- [Request]: Your task is to copy the listing exactly. Drop any pictures from the copy.
_ _ _ _
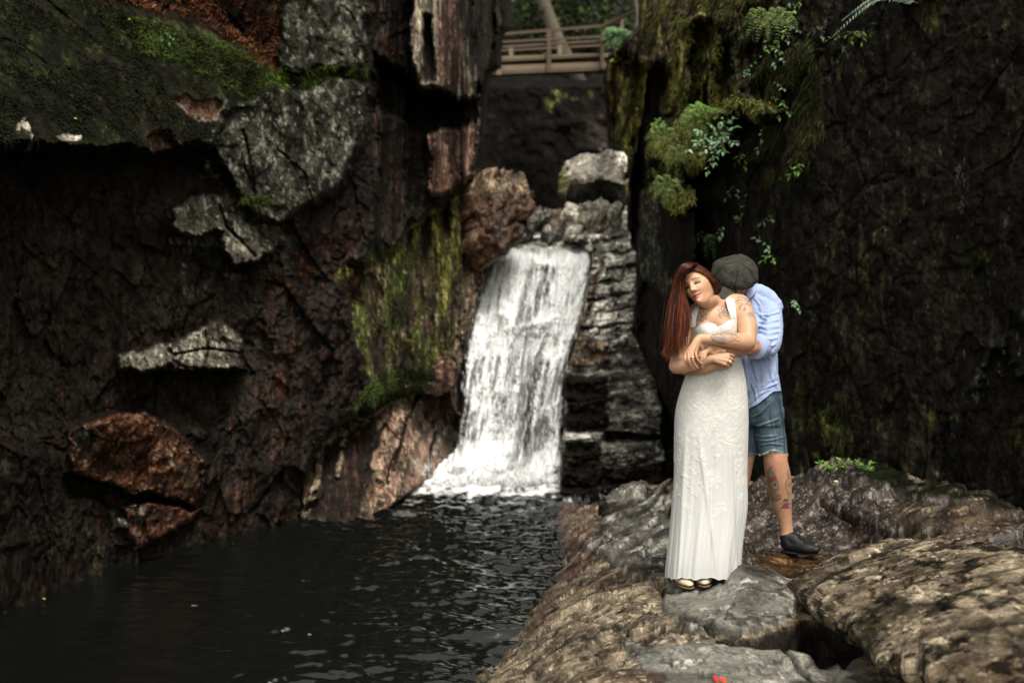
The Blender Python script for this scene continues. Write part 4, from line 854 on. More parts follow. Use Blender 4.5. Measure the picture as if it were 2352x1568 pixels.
# ================================================================ people
def catmull(pts, vals, k=6):
    P = np.array([list(p) for p in pts], float); R = np.array(vals, float); n = len(P)
    if n < 3: k = max(k, 6)
    out, ro = [], []
    for i in range(n - 1):
        p0, p1, p2, p3 = P[max(i-1,0)], P[i], P[i+1], P[min(i+2,n-1)]
        r0, r1, r2, r3 = R[max(i-1,0)], R[i], R[i+1], R[min(i+2,n-1)]
        for j in range(k):
            t = j / k
            h = lambda a, b, c, d: .5 * (2*b + (c-a)*t + (2*a-5*b+4*c-d)*t*t + (3*b-a-3*c+d)*t**3)
            out.append(h(p0, p1, p2, p3)); ro.append(h(r0, r1, r2, r3))
    out.append(P[-1]); ro.append(R[-1]); return np.array(out), np.array(ro)
def limb(pts, rad, n=34, k=6, flat=None, round_ends=True):
    """tapering limb with rounded ends; flat=(axis vector, factor) squashes the section; pts in metres"""
    P, R = catmull(pts, rad, k)
    rows = []
    T = np.gradient(P, axis=0); T /= np.linalg.norm(T, axis=1, keepdims=True) + 1e-9
    up = np.array([.13, .31, .94]); 
    if abs(T[0] @ up) > .9: up = np.array([.2, .95, .1])
    s0 = np.cross(T[0], up); s0 /= np.linalg.norm(s0)
    def ring(c, t, r, s):
        b = np.cross(t, s); b /= np.linalg.norm(b) + 1e-9
        a = np.linspace(0, 2 * math.pi, n, endpoint=False)
        q = (np.cos(a)[:, None] * s + np.sin(a)[:, None] * b) * r
        if flat is not None:
            ax = np.array(flat[0], float); ax /= np.linalg.norm(ax); q = q - (q @ ax)[:, None] * ax * (1 - flat[1])
        return c + q
    s = s0
    if round_ends:
        for a in (80, 55, 28): rows.append(ring(P[0] - T[0] * R[0] * math.sin(math.radians(a)), T[0], R[0] * math.cos(math.radians(a)), s))
    for i in range(len(P)):
        s = s - (s @ T[i]) * T[i]; s /= np.linalg.norm(s) + 1e-9
        rows.append(ring(P[i], T[i], R[i], s))
    if round_ends:
        for a in (28, 55, 80): rows.append(ring(P[-1] + T[-1] * R[-1] * math.sin(math.radians(a)), T[-1], R[-1] * math.cos(math.radians(a)), s))
    m = len(rows); V_ = np.concatenate(rows); F_ = [tuple(f) for f in grid_faces(n, m, wrap=True)]
    F_ += [tuple(range(n)), tuple(range((m - 1) * n, m * n))[::-1]]
    return V_, F_
def ell(c, r, rot=None, nu=28, nv=18, fn=None):
    """ellipsoid; rot = 3x3 whose rows are its axes"""
    th = np.linspace(0, math.pi, nv + 2)[1:-1]; ph = np.linspace(0, 2 * math.pi, nu, endpoint=False)
    T, Ph = np.meshgrid(th, ph, indexing='ij')
    q = np.stack([np.sin(T) * np.cos(Ph), np.sin(T) * np.sin(Ph), np.cos(T)], -1).reshape(-1, 3)
    q = np.concatenate([q, [[0, 0, 1], [0, 0, -1]]])
    q = fn(q) if fn else q * np.array(r)
    if rot is not None: q = q @ np.array(rot)
    V_ = q + np.array(c); F_ = [tuple(f) for f in grid_faces(nu, nv, wrap=True)]; k0 = nu * nv
    F_ += [(k0, i, (i + 1) % nu)[::-1] for i in range(nu)] + [(k0 + 1, (nv - 1) * nu + (i + 1) % nu, (nv - 1) * nu + i)[::-1] for i in range(nu)]
    return V_, F_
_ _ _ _
- [Complete response]:
The Blender Python script for this scene continues. Write part 4, from line 854 on. More parts follow. Use Blender 4.5. Measure the picture as if it were 2352x1568 pixels.
# ================================================================ people
def catmull(pts, vals, k=6):
    P = np.array([list(p) for p in pts], float); R = np.array(vals, float); n = len(P)
    if n < 3: k = max(k, 6)
    out, ro = [], []
    for i in range(n - 1):
        p0, p1, p2, p3 = P[max(i-1,0)], P[i], P[i+1], P[min(i+2,n-1)]
        r0, r1, r2, r3 = R[max(i-1,0)], R[i], R[i+1], R[min(i+2,n-1)]
        for j in range(k):
            t = j / k
            h = lambda a, b, c, d: .5 * (2*b + (c-a)*t + (2*a-5*b+4*c-d)*t*t + (3*b-a-3*c+d)*t**3)
            out.append(h(p0, p1, p2, p3)); ro.append(h(r0, r1, r2, r3))
    out.append(P[-1]); ro.append(R[-1]); return np.array(out), np.array(ro)
def limb(pts, rad, n=34, k=6, flat=None, round_ends=True):
    """tapering limb with rounded ends; flat=(axis vector, factor) squashes the section; pts in metres"""
    P, R = catmull(pts, rad, k)
    rows = []
    T = np.gradient(P, axis=0); T /= np.linalg.norm(T, axis=1, keepdims=True) + 1e-9
    up = np.array([.13, .31, .94]); 
    if abs(T[0] @ up) > .9: up = np.array([.2, .95, .1])
    s0 = np.cross(T[0], up); s0 /= np.linalg.norm(s0)
    def ring(c, t, r, s):
        b = np.cross(t, s); b /= np.linalg.norm(b) + 1e-9
        a = np.linspace(0, 2 * math.pi, n, endpoint=False)
        q = (np.cos(a)[:, None] * s + np.sin(a)[:, None] * b) * r
        if flat is not None:
            ax = np.array(flat[0], float); ax /= np.linalg.norm(ax); q = q - (q @ ax)[:, None] * ax * (1 - flat[1])
        return c + q
    s = s0
    if round_ends:
        for a in (80, 55, 28): rows.append(ring(P[0] - T[0] * R[0] * math.sin(math.radians(a)), T[0], R[0] * math.cos(math.radians(a)), s))
    for i in range(len(P)):
        s = s - (s @ T[i]) * T[i]; s /= np.linalg.norm(s) + 1e-9
        rows.append(ring(P[i], T[i], R[i], s))
    if round_ends:
        for a in (28, 55, 80): rows.append(ring(P[-1] + T[-1] * R[-1] * math.sin(math.radians(a)), T[-1], R[-1] * math.cos(math.radians(a)), s))
    m = len(rows); V_ = np.concatenate(rows); F_ = [tuple(f) for f in grid_faces(n, m, wrap=True)]
    F_ += [tuple(range(n)), tuple(range((m - 1) * n, m * n))[::-1]]
    return V_, F_
def ell(c, r, rot=None, nu=28, nv=18, fn=None):
    """ellipsoid; rot = 3x3 whose rows are its axes"""
    th = np.linspace(0, math.pi, nv + 2)[1:-1]; ph = np.linspace(0, 2 * math.pi, nu, endpoint=False)
    T, Ph = np.meshgrid(th, ph, indexing='ij')
    q = np.stack([np.sin(T) * np.cos(Ph), np.sin(T) * np.sin(Ph), np.cos(T)], -1).reshape(-1, 3)
    q = np.concatenate([q, [[0, 0, 1], [0, 0, -1]]])
    q = fn(q) if fn else q * np.array(r)
    if rot is not None: q = q @ np.array(rot)
    V_ = q + np.array(c); F_ = [tuple(f) for f in grid_faces(nu, nv, wrap=True)]; k0 = nu * nv
    F_ += [(k0, i, (i + 1) % nu)[::-1] for i in range(nu)] + [(k0 + 1, (nv - 1) * nu + (i + 1) % nu, (nv - 1) * nu + i)[::-1] for i in range(nu)]
    return V_, F_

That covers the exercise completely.